Our logic, our justice, and our understanding does not limit the love of God.

Above is Hosea, Gomer, and the children from a medieval manuscript.

Sunday, September 16, 2007

And the Lord said to him, ‘Name him Jezreel; or in a little while I will punish the house of Jehu for the blood of Jezreel, and I will put an end to the kingdom of the house of Israel. On that day I will break the bow of Israel in the valley of Jezreel.’ She conceived again and bore a daughter. Then the Lord said to him, ‘Name her Lo-ruhamah, for I will no longer have pity on the house of Israel or forgive them. But I will have pity on the house of Judah, and I will save them by the Lord their God; I will not save them by bow, or by sword, or by war, or by horses, or by horsemen.’ When she had weaned Lo-ruhamah, she conceived and bore a son. Then the Lord said, ‘Name him Lo-ammi, for you are not my people and I am not your God.’ (Hosea 1: 4-9)

The prophet and the prostitute have three children. The first-born son is named "God Scatters Seeds." The daughter is named "No Mercy." The second son is named "Not My People."

God had entered into covenant with the descendents of Jacob. God has remained in covenant, but the people have not been faithful. They were as spiritual whores. The covenantal union has had paradoxical outcomes.

Jezreel is also the name for the most fertile valley in all of Israel. Here seeds are scattered and a great harvest is gathered. Yet Hosea warns that in that valley God will soon scatter the seeds of Israel in defeat.

Lo-ruhamah is a neologism. It appears nowhere else. Lo means not, without, or before. Ruhamah is a form of racham: to love, to empathize, to be compassionate. Love and its negation are each present.

Lo-ammi is also an invented word. Am or ammiy is one's kindred, creatures, people, the nation to whom one belongs. It has the same effect as saying, "You are my family...Not!" in the argot of recent youth culture.

The names given the progeny reflect the conflicted nature of an inescapable yet troubled relationship.

Saturday, September 15, 2007

The word of the Lord that came to Hosea son of Beeri, in the days of Kings Uzziah, Jotham, Ahaz, and Hezekiah of Judah, and in the days of King Jeroboam son of Joash of Israel. The Family of Hosea. When the Lord first spoke through Hosea, the Lord said to Hosea, ‘Go, take for yourself a wife of whoredom and have children of whoredom, for the land commits great whoredom by forsaking the Lord.’ So he went and took Gomer daughter of Diblaim, and she conceived and bore him a son. (Hosea 1: 1-3)
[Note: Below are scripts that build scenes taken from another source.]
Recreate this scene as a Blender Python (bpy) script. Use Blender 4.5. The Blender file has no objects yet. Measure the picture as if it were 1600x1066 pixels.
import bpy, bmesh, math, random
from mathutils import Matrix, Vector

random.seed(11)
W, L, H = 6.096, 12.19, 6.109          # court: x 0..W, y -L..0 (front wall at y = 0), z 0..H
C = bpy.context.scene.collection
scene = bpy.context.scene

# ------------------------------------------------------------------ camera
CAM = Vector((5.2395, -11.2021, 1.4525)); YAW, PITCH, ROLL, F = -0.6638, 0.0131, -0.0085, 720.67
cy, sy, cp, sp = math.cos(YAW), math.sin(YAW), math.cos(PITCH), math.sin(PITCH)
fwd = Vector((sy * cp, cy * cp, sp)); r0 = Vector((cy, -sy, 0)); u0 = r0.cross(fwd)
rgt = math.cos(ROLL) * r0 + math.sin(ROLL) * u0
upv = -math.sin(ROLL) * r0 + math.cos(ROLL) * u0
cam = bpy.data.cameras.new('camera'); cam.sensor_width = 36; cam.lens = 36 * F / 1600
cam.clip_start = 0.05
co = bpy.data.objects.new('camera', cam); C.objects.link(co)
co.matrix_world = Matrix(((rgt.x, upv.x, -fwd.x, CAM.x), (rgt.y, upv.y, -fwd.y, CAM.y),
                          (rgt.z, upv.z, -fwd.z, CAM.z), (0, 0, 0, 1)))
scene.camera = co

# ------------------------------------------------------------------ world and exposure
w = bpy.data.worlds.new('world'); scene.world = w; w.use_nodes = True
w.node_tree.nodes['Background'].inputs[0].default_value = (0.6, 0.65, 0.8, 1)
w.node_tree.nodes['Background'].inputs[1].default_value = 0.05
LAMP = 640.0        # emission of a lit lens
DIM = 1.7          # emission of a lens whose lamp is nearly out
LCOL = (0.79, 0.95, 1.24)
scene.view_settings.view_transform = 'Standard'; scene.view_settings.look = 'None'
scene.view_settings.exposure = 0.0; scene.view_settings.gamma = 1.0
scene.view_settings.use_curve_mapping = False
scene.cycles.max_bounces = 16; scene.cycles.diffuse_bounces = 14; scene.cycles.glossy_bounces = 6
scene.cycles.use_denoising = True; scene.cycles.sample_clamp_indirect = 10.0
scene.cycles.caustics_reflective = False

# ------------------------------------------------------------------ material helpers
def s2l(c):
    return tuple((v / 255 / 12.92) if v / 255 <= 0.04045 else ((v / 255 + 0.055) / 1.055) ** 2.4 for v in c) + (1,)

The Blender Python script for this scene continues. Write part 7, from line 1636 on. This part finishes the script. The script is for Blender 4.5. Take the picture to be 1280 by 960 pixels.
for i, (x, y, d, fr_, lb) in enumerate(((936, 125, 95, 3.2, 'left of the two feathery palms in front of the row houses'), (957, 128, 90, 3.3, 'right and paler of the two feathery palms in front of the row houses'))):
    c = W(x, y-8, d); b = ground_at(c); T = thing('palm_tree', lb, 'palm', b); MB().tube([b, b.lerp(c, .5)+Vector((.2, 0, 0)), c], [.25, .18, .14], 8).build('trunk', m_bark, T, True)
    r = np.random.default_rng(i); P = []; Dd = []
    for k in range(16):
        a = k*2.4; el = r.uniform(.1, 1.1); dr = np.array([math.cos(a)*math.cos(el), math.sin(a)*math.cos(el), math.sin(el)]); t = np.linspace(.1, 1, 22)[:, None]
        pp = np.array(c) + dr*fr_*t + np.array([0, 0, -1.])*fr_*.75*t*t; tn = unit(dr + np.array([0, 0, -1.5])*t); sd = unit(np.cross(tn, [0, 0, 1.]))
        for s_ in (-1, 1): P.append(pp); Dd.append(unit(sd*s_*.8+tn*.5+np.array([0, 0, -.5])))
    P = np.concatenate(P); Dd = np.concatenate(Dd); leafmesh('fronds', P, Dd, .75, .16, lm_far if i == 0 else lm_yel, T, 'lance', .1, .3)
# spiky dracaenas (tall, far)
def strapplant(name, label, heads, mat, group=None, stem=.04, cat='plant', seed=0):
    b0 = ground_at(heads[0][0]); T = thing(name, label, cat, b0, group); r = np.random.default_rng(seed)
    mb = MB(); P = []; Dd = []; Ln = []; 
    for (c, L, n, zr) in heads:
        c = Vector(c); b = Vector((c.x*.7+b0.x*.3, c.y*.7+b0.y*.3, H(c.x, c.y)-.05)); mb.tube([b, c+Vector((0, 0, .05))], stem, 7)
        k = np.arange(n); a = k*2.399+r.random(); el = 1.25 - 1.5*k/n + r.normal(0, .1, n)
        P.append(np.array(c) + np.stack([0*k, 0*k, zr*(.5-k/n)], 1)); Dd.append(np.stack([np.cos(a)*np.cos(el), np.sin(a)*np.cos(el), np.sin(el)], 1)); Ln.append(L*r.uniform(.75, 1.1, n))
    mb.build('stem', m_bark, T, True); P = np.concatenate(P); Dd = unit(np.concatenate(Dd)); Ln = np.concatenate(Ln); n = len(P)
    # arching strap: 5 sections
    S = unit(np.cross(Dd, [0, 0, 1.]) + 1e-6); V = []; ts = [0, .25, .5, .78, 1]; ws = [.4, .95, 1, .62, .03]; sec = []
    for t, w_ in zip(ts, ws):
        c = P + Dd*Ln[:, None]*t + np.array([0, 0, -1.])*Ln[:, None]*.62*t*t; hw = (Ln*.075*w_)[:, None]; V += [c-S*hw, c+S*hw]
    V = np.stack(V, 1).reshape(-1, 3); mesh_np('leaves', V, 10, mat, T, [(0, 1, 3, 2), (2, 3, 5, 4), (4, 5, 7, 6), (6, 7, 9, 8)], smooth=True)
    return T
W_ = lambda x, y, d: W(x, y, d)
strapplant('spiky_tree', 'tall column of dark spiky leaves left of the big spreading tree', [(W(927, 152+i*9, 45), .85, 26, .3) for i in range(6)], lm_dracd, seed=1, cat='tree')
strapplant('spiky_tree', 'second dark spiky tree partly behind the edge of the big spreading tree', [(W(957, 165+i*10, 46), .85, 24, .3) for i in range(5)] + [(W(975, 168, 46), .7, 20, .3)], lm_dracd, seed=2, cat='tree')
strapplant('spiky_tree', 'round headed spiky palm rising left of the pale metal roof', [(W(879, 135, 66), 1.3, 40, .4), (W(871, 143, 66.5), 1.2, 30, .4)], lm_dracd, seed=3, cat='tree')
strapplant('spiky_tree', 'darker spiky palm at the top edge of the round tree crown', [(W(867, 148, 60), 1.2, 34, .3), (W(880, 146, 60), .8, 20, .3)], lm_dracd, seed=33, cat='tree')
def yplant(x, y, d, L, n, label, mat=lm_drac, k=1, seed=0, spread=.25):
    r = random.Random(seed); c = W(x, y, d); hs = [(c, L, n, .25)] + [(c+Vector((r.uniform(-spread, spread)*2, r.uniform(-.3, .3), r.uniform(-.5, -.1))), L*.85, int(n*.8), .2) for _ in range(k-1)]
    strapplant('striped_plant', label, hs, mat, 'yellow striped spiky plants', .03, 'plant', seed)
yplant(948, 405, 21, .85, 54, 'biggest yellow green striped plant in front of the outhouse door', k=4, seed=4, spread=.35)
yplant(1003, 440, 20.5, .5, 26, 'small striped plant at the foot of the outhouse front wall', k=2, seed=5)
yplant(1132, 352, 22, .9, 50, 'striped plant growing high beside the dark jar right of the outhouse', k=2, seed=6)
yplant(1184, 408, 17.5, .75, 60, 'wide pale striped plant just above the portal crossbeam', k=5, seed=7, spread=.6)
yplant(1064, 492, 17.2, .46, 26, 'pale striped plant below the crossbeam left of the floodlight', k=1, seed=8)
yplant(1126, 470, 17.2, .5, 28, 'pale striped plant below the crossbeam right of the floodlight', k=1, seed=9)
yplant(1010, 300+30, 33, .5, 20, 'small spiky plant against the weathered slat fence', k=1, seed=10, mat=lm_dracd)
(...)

It is early in the 8th Century before Christ. The southern kingdom of Judah and the northern kingdom of Israel have been separated for over two hundred years.

In Israel it is a period of considerable prosperity and peace. The Assyrian Empire, to the North and East, is languishing under weak rulers. In Egypt the 23rd Dynasty is engaged in a quarter-century long civil war. Jeroboam is the 14th King of Israel and will reign for forty-one years.

Hosea is a contemporary of Isaiah. Isaiah is focused on Judah. Hosea is a native of Israel and directs his prophecy at the elite of the northern kingdom.

Hosea is directed to marry a daughter of zanuwn - harlotry, whoredom, adultery - also meaning over fed, self-indulgent, and a sensual glutton.

The marriage can be seen as symbolizing God's own marriage to the whore Israel. Hosea marries Gomer, a well known prostitute. Her name can mean complete failure or final perfection.